El Salvador's Volcano Bonds
El Salvador's president Nayib Bukele, who has led the country's bitcoin adoption over the last year, has predicted a ‘gigantic’ increase in the bitcoin price, believing it is ‘just a matter of time’. The reason why it’s about to rocket? As Bukele announced via Twitter ‘There are more than 50 million millionaires in the world’ then ‘Imagine when each one of them decides they should own at least one bitcoin. But there will ever be only 21 million bitcoins. Not enough for even half of them’.
I think our readers are pretty well versed on our thoughts about El Salvador’s decision to be the first country in the world to adopt bitcoin as legal tender, however we mentioned recently, the madness does not stop there. Ever heard of Volcano Bonds? No, neither had we. In an effort to advance the bitcoin market, El Salvador has struck a deal with crypto firms Blockstream and iFinex to issue USD1 bn worth of bitcoin bonds via Blockstream's Liquid Network.

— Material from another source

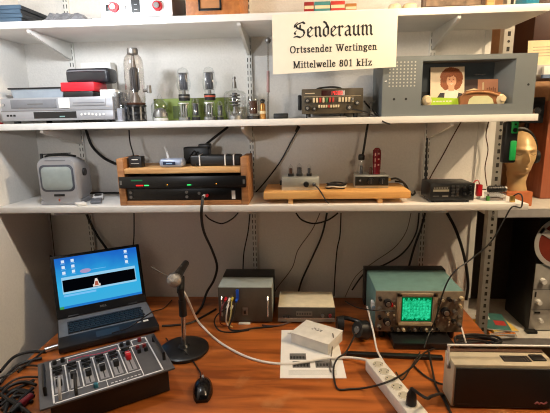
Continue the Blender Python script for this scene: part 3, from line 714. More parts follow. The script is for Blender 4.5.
b = MB(); b.cyl((-.056, -.001, .083), (-.056, .001, .083), .002, None, 8); b.build('status_light', LEDY, t2); b = MB(); b.cyl((.132, -.001, .085), (.132, .001, .085), .002, None, 8); b.build('status_light', LEDY, t2)
t3 = thing('rack_unit', 'black rack unit with round jacks, lower in wooden case', 'rack unit', (-.447, 1.572, S3 + .0005))
MB().bb(-.218, .218, .005, .20, .0185, .064, 0, .001).build('chassis', BLACKM, t3)
b = MB(); b.bb(-.224, .224, 0, .005, .019, .066, 0, .001); b.bb(.186, .200, -.0006, .001, .022, .055, 1); b.build('faceplate', [BLACKM, PAPER], t3)
for x in (-.208, .012):
    for z in (.033, .051): MB().cyl((x, -.005, z), (x, .0, z), .006, .005, 14).build('jack', STEELD, t3)
b = MB(); b.cyl((.092, -.012, .038), (.092, 0, .038), .006, None, 12, 0); b.cyl((.060, -.002, .046), (.060, .0, .046), .006, None, 12, 1); b.build('socket', [REDC, STEELD], t3)
b = MB(); b.cyl((.080, -.022, .036), (.080, 0, .036), .006, .006, 12); b.build('white_plug', WHITEP, t3)
CT_ = S3 + .0005 + .1442
t = thing('desk_clock', 'small black cube clock standing on the wooden rack case', 'clock', (-.640, 1.60, CT_ ))
b = MB(); b.bb(-.026, .026, 0, .04, 0, .043, 0, .003); b.build('body', BLACK, t)
b = MB(); b.bb(-.020, .020, -.0008, .001, .012, .036, 0); b.bb(-.012, .012, -.0012, .001, .030, .033, 1); b.bb(-.016, .016, -.0012, .001, .016, .017, 1); b.build('display', [mat('clock_face', (46, 46, 50), .2), WHITEP], t)
t = thing('dect_base', 'silver-blue rounded device with small blue display on the rack case', 'device', (-.495, 1.585, CT_))
b = MB(); b.box((0, .03, .017), (.094, .055, .033), 0, .012, None, 3); b.build('body', mat('silver_blue', (156, 168, 192), .35, .2), t)
b = MB(); b.bb(-.030, .018, .001, .004, .010, .022, 0); b.bb(-.018, .006, .0004, .002, .014, .018, 1); b.build('display', [mat('disp_blue', (40, 52, 78), .2), mat('disp_glyph', (140, 170, 200), .4, emit=.2)], t)
b = MB(); b.tube([(-.02, .045, .030), (-.026, .045, .060), (-.034, .045, .078)], .006, 8, 0, 4, (1, .6)); b.build('antenna', WHITEP, t)
t = thing('power_adapter', 'black plug adapter standing behind the battery pack on rack case', 'power adapter', (-.427, 1.745, CT_ + .0004))
b = MB(); b.box((0, 0, .034), (.108, .05, .068), 0, .006); b.box((.034, -.003, .070), (.05, .04, .02), 0, .005); b.build('body', BLACK, t)
t = thing('battery_pack', 'long black battery pack bound with three white straps', 'battery pack', (-.328, 1.62, CT_))
b = MB(); b.box((0, .03, .022), (.20, .06, .042), 0, .008, None, 3); b.build('body', BLACK, t)
for x in (-.062, .038, .072):
    b = MB(); b.box((x, .03, .0226), (.006, .0635, .0445), 0, .007); b.build('strap', WHITEP, t)
cable('thin grey cord looping over the top of wooden rack case', [(-.455, 1.62, CT_ + .006), (-.44, 1.66, CT_ + .03), (-.425, 1.69, CT_ + .055), (-.41, 1.66, CT_ + .02), (-.40, 1.60, CT_ + .004)], .003, BLACKCABLE)
# board on runners
t = thing('wooden_board', 'long pale pine board on two cross battens', 'board', (.139, 1.575, S3 + .0005))
MB().bb(-.278, .278, 0, .21, .018, .046, 0, .003).build('plank', wood('pine_plank', (214, 152, 84), (240, 186, 112), .5, 3, 30, 30), t)
for x in (-.175, .165): MB().bb(x - .009, x + .009, .004, .20, 0, .018, 0, .001).build('batten', PINE, t)
BT = S3 + .0005 + .0462
ALU = mat('alu_chassis', (186, 186, 176), .4, .55, var=.12, scale=14)
# left tube chassis
t = thing('tube_radio', 'bright metal tube set with three small tubes on the left of pine board', 'tube radio', (.003, 1.615, BT))
b = MB(); b.bb(-.073, .073, 0, .09, 0, .050, 0, .002); b.bb(-.073, .073, -.0006, .001, .0, .012, 1); b.build('chassis', [ALU, mat('alu_light', (214, 208, 190), .45, .4)], t)
b = MB(); b.cyl((.022, 0, .024), (.022, -.014, .024), .011, .010, 18); b.build('tuning_knob', BLACK, t)
b = MB(); b.cyl((.052, 0, .024), (.052, -.012, .024), .008, .007, 16); b.cyl((.052, -.012, .024), (.052, -.016, .024), .004, None, 10); b.build('aerial_socket', STEEL, t)
b = MB(); b.bb(-.082, -.0735, .03, .055, .016, .034, 0, .002); b.build('side_plug', BLACK, t)
for k, (x, h, r_) in enumerate(((-.038, .048, .010), (-.004, .052, .011), (.034, .048, .009))):
    tb = MB(); tb.lathe((x, .04, .0505), [(r_, .010), (r_ * 1.05, h * .3), (r_ * .95, h * .75), (r_ * .3, h * .92), (0, h)], 14); tb.lathe((x, .04, .0505), [(0, 0), (r_ * 1.15, 0), (r_ * 1.15, .010), (0, .010)], 14, 1)
    tb.cyl((x, .04, .060), (x, .04, .0505 + h * .65), r_ * (.65 if k != 1 else .85), None, 10, 2); tb.build('tube', [GLASS, BLACK, BROWNA if k == 0 else ANODE], t)
# right tube chassis
t = thing('tube_radio', 'dark fronted tube set with red tube on the right of pine board', 'tube radio', (.282, 1.65, BT), R(-3))
b = MB(); b.bb(-.065, .065, .001, .10, 0, .050, 0, .002); b.bb(-.064, .064, -.001, .002, .010, .046, 1); b.build('chassis', [ALU, mat('dark_front', (50, 48, 44), .3, .4)], t)
for x, r_ in ((-.004, .013), (.040, .013)):
    b = MB(); b.cyl((x, 0, .028), (x, -.014, .028), r_, r_ * .9, 18); b.box((x, -.0145, .028), (.002, .001, .018), 1); b.build('knob', [BLACK, STEELD], t)
MB().cyl((-.045, 0, .030), (-.045, -.012, .030), .005, .004, 12).build('switch', STEEL, t)
tb = MB(); tb.lathe((-.038, .04, .0505), [(.018, .006), (.017, .02), (.011, .042), (.009, .056), (0, .057)], 16); tb.cyl((-.038, .04, .052), (-.038, .04, .085), .007, .005, 10, 1); tb.build('clear_tube', [GLASS, ANODE], t)
tb = MB(); tb.lathe((-.038, .04, .1075), [(0, 0), (.012, 0), (.013, .006), (.013, .016), (.010, .022), (0, .023)], 16); tb.build('tube_cap', BLACK, t)
tb = MB(); tb.lathe((.022, .04, .0505), [(0, 0), (.014, 0), (.014, .014), (.016, .022), (.017, .07), (.016, .094), (.008, .104), (0, .105)], 18); tb.build('red_tube', mat('red_tube', (120, 24, 34), .2, spec=.6), t)
tb = MB()
for k in range(3): tb.bb(.012, .016, .0226, .0235, .080 + k * .022, .092 + k * .022); tb.bb(.024, .030, .0224, .0235, .086 + k * .022, .092 + k * .022)
tb.build('red_tube_print', mat('tube_print', (206, 150, 140), .5), t)
b = MB(); b.lathe((-.001, .035, .0505), [(0, 0), (.007, 0), (.007, .02), (.003, .03), (0, .03)], 12); b.build('coil_can', BROWNA, t)
b = MB(); b.cyl((.065, .04, .028), (.078, .04, .028), .007, .006, 12); b.build('side_socket', mat('brass', (196, 160, 90), .35, .8), t)
# coil of cable in between
b = MB()
for k in range(4):
    rr = .036 + .003 * (k % 2); b.tube([(rr * math.cos(a * .6283) + .002 * k, .55 * rr * math.sin(a * .6283), .004 + .0055 * k + .002 * math.sin(a * 1.9 + k)) for a in range(10)], .003, 8, 1 if k == 1 else 0, 4, None, True)
tag(b.build('cable_coil', [BLACKCABLE, mat('pale_flex', (206, 196, 176), .5)], None, (.140, 1.645, BT + .0005)), 'small coil of dark cable lying on the pine board between tube sets', 'cable coil')
# black radio scanner
t = thing('radio_scanner', 'black desktop radio receiver with wide display on the lowest shelf', 'radio receiver', (.570, 1.583, S3))
MB().bb(-.080, .080, .004, .125, .008, .072, 0, .003).build('case', BLACKM, t)
b = MB(); b.bb(-.081, .081, 0, .005, .007, .073, 0, .002); b.bb(-.070, -.012, -.0007, .001, .050, .062, 1); b.bb(-.070, -.012, -.0008, .001, .042, .050, 2)
for k in range(9): b.bb(-.068 + k * .006, -.065 + k * .006, -.0010, 0, .053, .058, 3)
b.bb(-.070, -.048, -.0006, .0005, .024, .026, 3); b.bb(-.036, -.014, -.0006, .0005, .022, .027, 3)
FP = b.build('front_panel', [BLACK, mat('scan_disp', (70, 66, 58), .2), mat('scan_disp_light', (150, 140, 116), .3, emit=.12), mat('scan_grey', (128, 122, 112), .5)], t)
for r_ in range(4):
    for c in range(2): MB().bb(-.004 + c * .016, .008 + c * .016, -.003, 0, .022 + r_ * .0115, .030 + r_ * .0115, 0, .001).build('button', mat('scan_button', (52, 50, 48), .5), FP)
for x, z in ((.042, .054), (.064, .058), (.044, .032), (.066, .034)):
    b = MB(); b.cyl((x, 0, z), (x, -.010, z), .0085, .0075, 16); b.bb(x - .001, x + .001, -.0108, -.0098, z, z + .006, 1); b.build('knob', [BLACK, STEEL], FP)
for x in (-.065, .065):
    for y in (.02, .11): MB().cyl((x, y, .0003), (x, y, .0085), .006, .006, 10).build('foot', BLACK, t)
b = MB(); b.cyl((-.068, .110, .0725), (-.066, .125, .235), .0045, .003, 10); b.build('antenna', BLACK, t)
# red clip, green terminal, clear coil box
t = thing('red_clip', 'red insulated clip standing on the shelf beside the black radio receiver', 'clip', (.693, 1.635, S3 + .0004))
b = MB(); b.bb(-.010, .010, 0, .02, .012, .058, 0, .003); b.build('grip', REDC, t); b = MB(); b.bb(-.005, .005, .004, .016, 0, .014); b.bb(.010, .026, .008, .012, .036, .040); b.build('jaw', STEEL, t)
t = thing('green_terminal', 'small green screw terminal beside the red clip', 'terminal', (.714, 1.605, S3 + .0004))
b = MB(); b.bb(-.006, .006, 0, .012, .0, .018, 0, .002); b.build('body', mat('green_plastic', (70, 140, 60), .4), t); b = MB(); b.cyl((0, .006, .018), (0, .006, .026), .004, None, 10); b.build('screw', STEEL, t)
t = thing('coil_box', 'clear plastic box with black coil on its top in front of the head', 'coil box', (.745, 1.605, S3 + .0004))
b = MB(); b.bb(-.028, .034, 0, .05, 0, .028, 0, .002); b.build('clear_case', CL, t)
b = MB()
for k in range(6): b.lathe((-.02 + k * .0085, .022, .042), [(.010, -.003), (.0135, -.002), (.0135, .002), (.010, .003)], 14, 0, (1, 0, 0))
b.cyl((-.026, .022, .042), (.030, .022, .042), .0115, None, 12); b.build('coil', BLACK, t)
b = MB(); b.cyl((.040, .02, .042), (.034, .02, .042), .011, .0115, 14); b.build('end_cap', STEELD, t)
MB().bb(-.020, .026, .006, .044, .002, .008).build('circuit_board', mat('board_brown', (110, 76, 50), .5), t)
tag(MB().bb(-.008, .008, 0, .014, 0, .024, 0, .002).build('brass_terminal', mat('brass', (196, 160, 90)), None, (.790, 1.575, S3 + .0004)), 'brass terminal post at the shelf edge before the orange block', 'terminal')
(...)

Volcano Bonds are a USD1bn bond, denominated in U.S. dollars, with a 10-year maturity. They pay 6.5% annual interest. El Salvador will invest half of the proceeds in ‘infrastructure build’ and put the rest back into Bitcoin. It will hold those Bitcoins for five years, and then sell them over the remaining five years of the bond’s life. If it makes money on those sales, then ‘50% of Bitcoin investment proceeds will be returned to investors once the initial $500M Bitcoin investment is recovered’.
What could possibly go wrong I hear you ask. Well, nothing according to Blockstream Chief Strategy Officer Samson Mow. Blockstream’s models show at the end of the bond’s life, the annual percentage yield will be 146% due to Bitcoin’s projected appreciation, forecasting Bitcoin will hit the ‘$1 million mark within five years’.
Why are they called ‘volcano bonds’? Well, the new city that the infrastructure build will create will be powered with geothermal energy from a nearby volcano.
There are of course many, many questions to be asked away from the obvious, that being why would you? If you think Nayib Bukele’s, El Salvador’s President, is right and we are wrong, and his bitcoin bet will empower the South America country to bigger and better things you might be interested in the 5-year sovereign debt, currently trading at around 57 cents in the dollar, with a yield of over 20.5%. If El Salvador doesn't default and pays out, you never know, Bukele might just be on to something.